David Duval, who returned to full-time golf in August, is exempt for two more years because he won the 2001 British Open. After finishing nine holes of practice Tuesday morning, he grabbed a rod from his cart, inspected the reel and started casting into the creek behind the 18th green.
Beyond the creek, Peter Lonard was in his cart heading for the first tee. The Aussie is 114th on the money list and is leaving nothing to chance the next two weeks.
Some players are walking on pins and needles this week.
Others are standing in line at Mr. Toad's Wild Ride.
Vijay Singh is trying for a 10-10 season -- 10 victories, $10 million in earnings -- and brings the star power to Disney as the No. 1 player in the world.
But most of the focus this week shifts to the bottom, where all but two players from No. 114 through No. 143 on the money list are playing. The exceptions are Notah Begay (No. 125) and Mark O'Meara (No. 131), both of whom are injured and done for the season.
Brendan Pappas is 136th on the money list. He has two weeks to earn about $100,000 and keep his card.
'Once I'm off the course, I think about it constantly,' Pappas said. 'Once I get out on the golf course, it's the shot at hand that matters. It's always there in the back of your mind, but how sharp your focus is depends on whether you think about it or not.'
That's what they all say.
Don't believe them.
It takes five hours to play a typical round on the PGA Tour. Guys spend no more than an hour of that time selecting a club, taking aim and hitting the shot. They can't help but think about their position on the money list.
'I was playing behind Richard Johnson and Ben Crane on Sunday. I had a lot of time to think about it,' Smith said, referring to two notoriously slow players. 'Everybody from 110 to 150 is thinking about it.'
Smith now has $692,785, and it looks like anything around $600,000 should be enough to finish in the top 125.

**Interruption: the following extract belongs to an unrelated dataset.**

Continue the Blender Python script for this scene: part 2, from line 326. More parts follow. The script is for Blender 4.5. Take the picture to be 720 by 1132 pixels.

But after last week, even Smith still has a smidgen of doubt.
Mark Calcavecchia was 125th on the money list, tied for 35th at Greensboro, earned $20,825 -- and he dropped four spots to No. 129. That's because Brent Geiberger won, Michael Allen finished second, and Smith came in third, all of them moving from nowhere to job security.
Cameron Beckman tied for 16th and won $73,600, enough to move him to No. 123 and squarely on the bubble.
Smith and Beckman have been close friends since their days on the Nationwide Tour. They played a practice round Tuesday, and will play the first two rounds together in the pro-am format at Disney.
Beckman, who once made it through Q-school three years in a row, has only one top 10 this year at the Buick Classic in June. He has shown promise over the last month, with a tie for 13th in the 84 Lumber Classic and a tie for 16th last week in Greensboro.
'He's been pulling me along the last two months,' Smith said. 'Now, all of a sudden I'm pulling him along.'
Beckman and a slew of others all want what Smith got at Greensboro -- an opportunity to end the suspense so they can relax the final two months of the year, even after they leave Disney.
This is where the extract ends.